▸ STATED TASK
Copy every line of the records below that holds the word "script".

▸ WORKING DATA
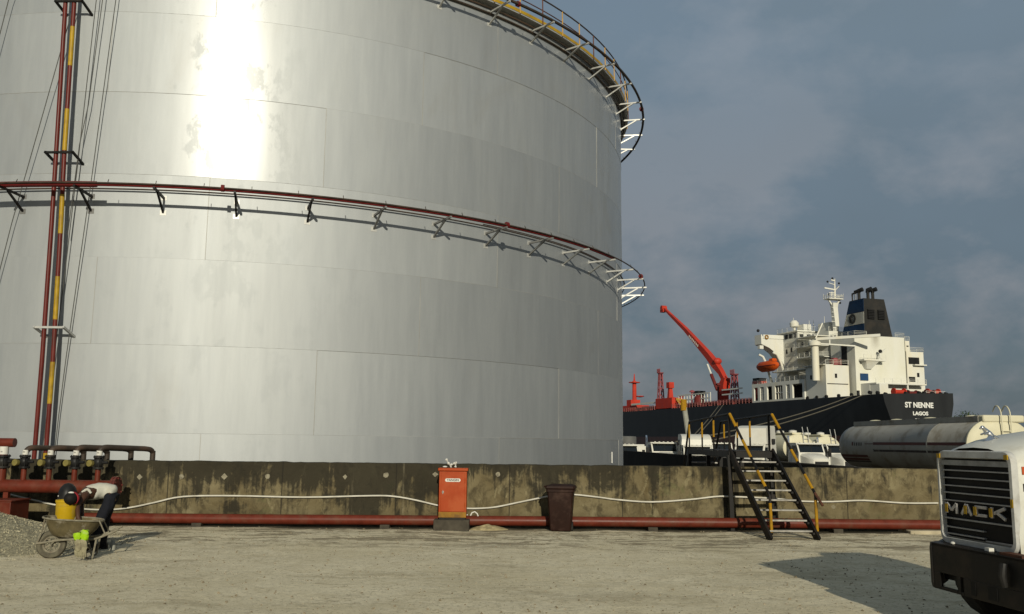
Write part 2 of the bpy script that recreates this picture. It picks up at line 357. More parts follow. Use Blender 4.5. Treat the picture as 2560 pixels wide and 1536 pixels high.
* * *
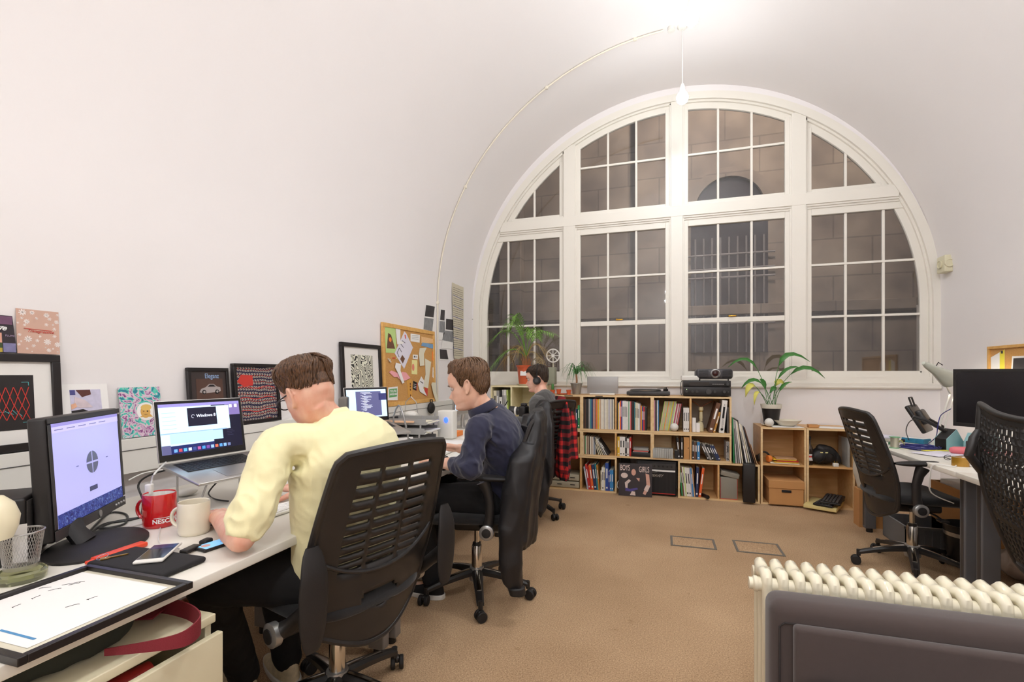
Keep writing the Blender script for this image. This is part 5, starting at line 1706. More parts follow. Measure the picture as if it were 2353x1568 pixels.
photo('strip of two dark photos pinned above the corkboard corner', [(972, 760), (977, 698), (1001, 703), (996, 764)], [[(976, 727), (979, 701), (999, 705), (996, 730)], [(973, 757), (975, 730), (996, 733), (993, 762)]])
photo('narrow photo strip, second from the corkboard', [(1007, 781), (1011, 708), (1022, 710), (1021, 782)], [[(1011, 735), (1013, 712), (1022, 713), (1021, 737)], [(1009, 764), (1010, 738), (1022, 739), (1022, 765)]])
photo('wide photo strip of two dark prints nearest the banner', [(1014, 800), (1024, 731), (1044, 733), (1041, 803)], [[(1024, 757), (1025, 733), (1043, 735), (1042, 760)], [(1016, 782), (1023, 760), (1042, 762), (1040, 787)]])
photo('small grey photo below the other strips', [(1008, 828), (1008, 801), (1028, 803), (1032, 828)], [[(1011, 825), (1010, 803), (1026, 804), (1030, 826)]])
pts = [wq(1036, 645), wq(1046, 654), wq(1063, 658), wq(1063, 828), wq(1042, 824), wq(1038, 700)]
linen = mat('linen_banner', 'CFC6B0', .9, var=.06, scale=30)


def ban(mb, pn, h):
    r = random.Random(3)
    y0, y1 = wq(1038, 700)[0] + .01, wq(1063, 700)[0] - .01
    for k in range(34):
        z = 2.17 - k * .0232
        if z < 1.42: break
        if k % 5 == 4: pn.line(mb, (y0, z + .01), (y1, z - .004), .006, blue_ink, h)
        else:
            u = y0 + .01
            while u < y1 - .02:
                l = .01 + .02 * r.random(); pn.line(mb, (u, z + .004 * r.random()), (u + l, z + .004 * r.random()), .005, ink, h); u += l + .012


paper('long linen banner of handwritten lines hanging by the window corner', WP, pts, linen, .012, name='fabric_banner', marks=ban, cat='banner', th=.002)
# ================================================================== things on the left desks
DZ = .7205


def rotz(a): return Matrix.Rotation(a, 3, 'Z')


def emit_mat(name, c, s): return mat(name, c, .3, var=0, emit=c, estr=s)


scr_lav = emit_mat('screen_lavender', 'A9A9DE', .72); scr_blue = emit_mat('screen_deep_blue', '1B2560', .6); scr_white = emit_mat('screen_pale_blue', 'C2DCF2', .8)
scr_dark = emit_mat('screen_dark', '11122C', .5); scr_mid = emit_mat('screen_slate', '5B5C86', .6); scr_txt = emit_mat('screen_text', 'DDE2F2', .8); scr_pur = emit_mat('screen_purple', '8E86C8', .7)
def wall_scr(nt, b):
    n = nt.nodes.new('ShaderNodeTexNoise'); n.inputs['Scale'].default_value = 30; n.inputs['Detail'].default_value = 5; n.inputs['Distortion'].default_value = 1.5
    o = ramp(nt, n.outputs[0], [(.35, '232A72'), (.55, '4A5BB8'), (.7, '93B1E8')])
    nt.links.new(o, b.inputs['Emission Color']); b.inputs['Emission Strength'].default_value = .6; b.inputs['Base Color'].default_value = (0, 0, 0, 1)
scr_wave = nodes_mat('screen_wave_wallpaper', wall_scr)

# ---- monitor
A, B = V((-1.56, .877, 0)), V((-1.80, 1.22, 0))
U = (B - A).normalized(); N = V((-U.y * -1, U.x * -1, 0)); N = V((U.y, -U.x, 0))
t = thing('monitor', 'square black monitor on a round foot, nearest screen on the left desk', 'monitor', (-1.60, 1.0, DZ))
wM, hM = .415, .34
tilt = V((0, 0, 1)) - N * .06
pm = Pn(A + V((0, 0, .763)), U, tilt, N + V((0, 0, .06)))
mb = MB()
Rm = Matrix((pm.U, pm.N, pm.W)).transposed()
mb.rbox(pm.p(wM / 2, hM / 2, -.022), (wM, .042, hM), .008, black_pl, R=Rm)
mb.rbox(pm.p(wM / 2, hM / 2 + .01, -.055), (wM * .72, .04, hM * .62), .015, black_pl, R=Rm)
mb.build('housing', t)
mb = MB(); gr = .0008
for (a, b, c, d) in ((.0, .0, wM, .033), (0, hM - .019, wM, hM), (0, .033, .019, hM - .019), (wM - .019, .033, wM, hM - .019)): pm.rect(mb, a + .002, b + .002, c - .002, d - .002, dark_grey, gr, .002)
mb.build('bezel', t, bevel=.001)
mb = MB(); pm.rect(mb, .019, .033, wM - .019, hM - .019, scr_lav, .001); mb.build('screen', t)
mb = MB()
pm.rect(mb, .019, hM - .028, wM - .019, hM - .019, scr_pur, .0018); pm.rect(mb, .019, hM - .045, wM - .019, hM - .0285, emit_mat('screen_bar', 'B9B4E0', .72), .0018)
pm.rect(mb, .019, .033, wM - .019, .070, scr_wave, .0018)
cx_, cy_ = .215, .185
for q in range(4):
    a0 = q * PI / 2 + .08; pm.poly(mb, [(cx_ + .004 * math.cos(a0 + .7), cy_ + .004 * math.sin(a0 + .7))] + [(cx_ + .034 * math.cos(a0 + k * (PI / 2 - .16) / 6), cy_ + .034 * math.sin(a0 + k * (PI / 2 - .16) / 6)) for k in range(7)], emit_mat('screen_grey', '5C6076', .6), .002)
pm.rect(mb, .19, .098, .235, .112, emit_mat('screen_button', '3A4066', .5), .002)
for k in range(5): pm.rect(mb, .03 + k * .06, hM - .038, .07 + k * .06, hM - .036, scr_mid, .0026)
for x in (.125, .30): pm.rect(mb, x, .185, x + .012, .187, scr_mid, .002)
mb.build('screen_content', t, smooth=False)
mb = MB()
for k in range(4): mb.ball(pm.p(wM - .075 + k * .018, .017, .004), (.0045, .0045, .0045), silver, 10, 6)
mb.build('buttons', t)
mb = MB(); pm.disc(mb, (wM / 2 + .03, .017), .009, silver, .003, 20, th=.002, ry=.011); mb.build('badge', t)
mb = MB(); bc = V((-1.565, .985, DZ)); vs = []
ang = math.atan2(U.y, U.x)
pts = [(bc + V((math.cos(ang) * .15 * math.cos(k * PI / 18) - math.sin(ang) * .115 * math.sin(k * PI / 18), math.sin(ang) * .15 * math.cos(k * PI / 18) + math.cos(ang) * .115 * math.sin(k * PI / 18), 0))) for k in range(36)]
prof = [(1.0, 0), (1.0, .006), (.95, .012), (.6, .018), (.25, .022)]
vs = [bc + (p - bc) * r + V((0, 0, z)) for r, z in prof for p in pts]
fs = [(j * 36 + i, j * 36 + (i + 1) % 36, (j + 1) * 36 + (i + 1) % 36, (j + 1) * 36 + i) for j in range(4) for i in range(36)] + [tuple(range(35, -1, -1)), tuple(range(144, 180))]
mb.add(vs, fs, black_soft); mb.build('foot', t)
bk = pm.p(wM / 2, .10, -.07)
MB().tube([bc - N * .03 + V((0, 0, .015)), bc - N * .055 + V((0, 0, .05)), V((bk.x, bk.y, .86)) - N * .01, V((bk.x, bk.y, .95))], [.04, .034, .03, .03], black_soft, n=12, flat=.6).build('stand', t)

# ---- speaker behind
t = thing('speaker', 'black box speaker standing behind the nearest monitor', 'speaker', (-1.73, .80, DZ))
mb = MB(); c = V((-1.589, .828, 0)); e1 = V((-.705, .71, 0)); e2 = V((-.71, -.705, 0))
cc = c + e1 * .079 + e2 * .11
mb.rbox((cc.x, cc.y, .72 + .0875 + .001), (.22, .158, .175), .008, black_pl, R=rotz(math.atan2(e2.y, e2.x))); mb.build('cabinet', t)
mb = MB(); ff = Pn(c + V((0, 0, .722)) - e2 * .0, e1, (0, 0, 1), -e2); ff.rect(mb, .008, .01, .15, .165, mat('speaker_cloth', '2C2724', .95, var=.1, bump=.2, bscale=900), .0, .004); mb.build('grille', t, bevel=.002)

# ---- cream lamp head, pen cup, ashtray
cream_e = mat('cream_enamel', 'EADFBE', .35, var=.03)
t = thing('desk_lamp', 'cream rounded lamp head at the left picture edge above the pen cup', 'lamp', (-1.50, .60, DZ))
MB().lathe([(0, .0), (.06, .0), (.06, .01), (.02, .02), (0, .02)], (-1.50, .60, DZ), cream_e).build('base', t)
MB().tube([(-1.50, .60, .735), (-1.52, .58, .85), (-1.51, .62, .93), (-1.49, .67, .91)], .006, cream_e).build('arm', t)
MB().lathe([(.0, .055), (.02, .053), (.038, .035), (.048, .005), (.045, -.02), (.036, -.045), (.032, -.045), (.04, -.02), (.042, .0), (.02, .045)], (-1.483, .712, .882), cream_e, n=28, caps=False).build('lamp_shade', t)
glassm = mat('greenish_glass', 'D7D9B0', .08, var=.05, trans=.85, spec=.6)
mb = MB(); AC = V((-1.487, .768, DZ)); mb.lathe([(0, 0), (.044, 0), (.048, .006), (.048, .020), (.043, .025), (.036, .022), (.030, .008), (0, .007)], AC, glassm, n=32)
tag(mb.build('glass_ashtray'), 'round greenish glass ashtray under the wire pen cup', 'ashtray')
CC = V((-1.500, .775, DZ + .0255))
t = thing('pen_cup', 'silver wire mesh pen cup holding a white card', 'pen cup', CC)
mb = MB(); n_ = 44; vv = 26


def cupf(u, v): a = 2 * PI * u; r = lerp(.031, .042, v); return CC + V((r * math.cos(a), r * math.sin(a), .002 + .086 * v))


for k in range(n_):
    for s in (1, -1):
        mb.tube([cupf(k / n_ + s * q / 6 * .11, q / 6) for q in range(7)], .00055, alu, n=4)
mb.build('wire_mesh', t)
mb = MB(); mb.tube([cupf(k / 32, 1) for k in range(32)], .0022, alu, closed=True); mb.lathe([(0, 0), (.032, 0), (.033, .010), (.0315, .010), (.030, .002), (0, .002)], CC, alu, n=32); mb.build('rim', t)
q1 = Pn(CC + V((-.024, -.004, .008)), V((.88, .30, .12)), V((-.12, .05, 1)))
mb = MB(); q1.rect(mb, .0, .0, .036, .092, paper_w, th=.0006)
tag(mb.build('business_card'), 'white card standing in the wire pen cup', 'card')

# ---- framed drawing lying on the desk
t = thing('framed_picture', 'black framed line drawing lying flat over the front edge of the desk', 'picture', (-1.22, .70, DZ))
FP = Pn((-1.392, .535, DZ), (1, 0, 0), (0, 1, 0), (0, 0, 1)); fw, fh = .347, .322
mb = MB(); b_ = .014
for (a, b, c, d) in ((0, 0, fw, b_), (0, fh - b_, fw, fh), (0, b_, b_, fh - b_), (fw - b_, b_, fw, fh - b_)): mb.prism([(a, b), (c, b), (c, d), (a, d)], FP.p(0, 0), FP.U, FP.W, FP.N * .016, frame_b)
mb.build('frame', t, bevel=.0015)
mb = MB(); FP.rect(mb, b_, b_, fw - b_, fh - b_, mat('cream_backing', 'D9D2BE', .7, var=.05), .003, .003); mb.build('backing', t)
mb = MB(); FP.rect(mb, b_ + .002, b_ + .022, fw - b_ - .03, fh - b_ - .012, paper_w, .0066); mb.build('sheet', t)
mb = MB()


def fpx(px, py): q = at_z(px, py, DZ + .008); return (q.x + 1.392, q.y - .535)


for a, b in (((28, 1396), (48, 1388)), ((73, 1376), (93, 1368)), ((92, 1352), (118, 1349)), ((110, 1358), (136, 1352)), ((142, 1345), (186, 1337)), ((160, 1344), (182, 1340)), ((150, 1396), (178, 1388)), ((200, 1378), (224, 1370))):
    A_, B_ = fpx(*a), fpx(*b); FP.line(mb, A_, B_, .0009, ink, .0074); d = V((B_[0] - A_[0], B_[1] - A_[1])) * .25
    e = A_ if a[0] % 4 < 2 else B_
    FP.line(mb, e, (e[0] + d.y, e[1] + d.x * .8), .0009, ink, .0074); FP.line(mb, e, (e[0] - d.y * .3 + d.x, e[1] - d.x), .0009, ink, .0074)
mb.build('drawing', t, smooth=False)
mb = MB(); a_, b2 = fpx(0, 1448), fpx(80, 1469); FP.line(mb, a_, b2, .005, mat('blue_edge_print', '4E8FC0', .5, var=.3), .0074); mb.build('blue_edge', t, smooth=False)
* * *
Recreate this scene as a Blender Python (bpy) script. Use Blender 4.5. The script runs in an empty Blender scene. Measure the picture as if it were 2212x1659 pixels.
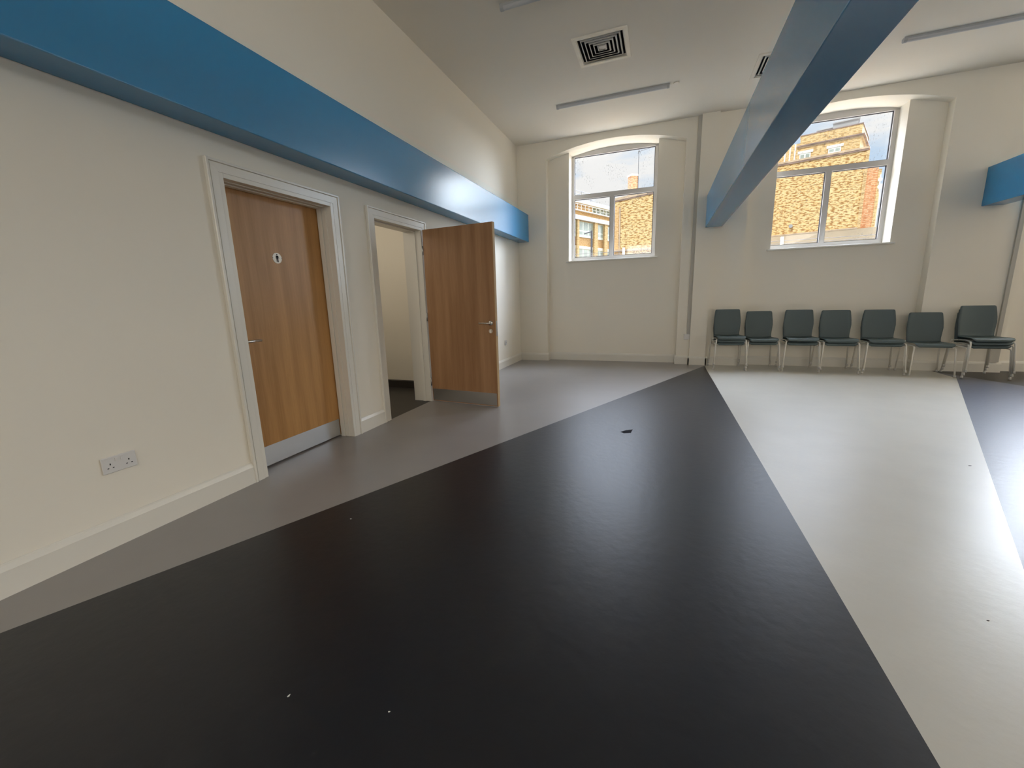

▸ TASK OUTPUT
Write part 2 of the bpy script that recreates this picture. It picks up at line 357. More parts follow. Use Blender 4.5. Treat the picture as 2560 pixels wide and 1536 pixels high.
Keep writing the Blender script for this image. This is part 5, starting at line 1706. More parts follow. Measure the picture as if it were 2353x1568 pixels.
Recreate this scene as a Blender Python (bpy) script. Use Blender 4.5. The script runs in an empty Blender scene. Measure the picture as if it were 2212x1659 pixels.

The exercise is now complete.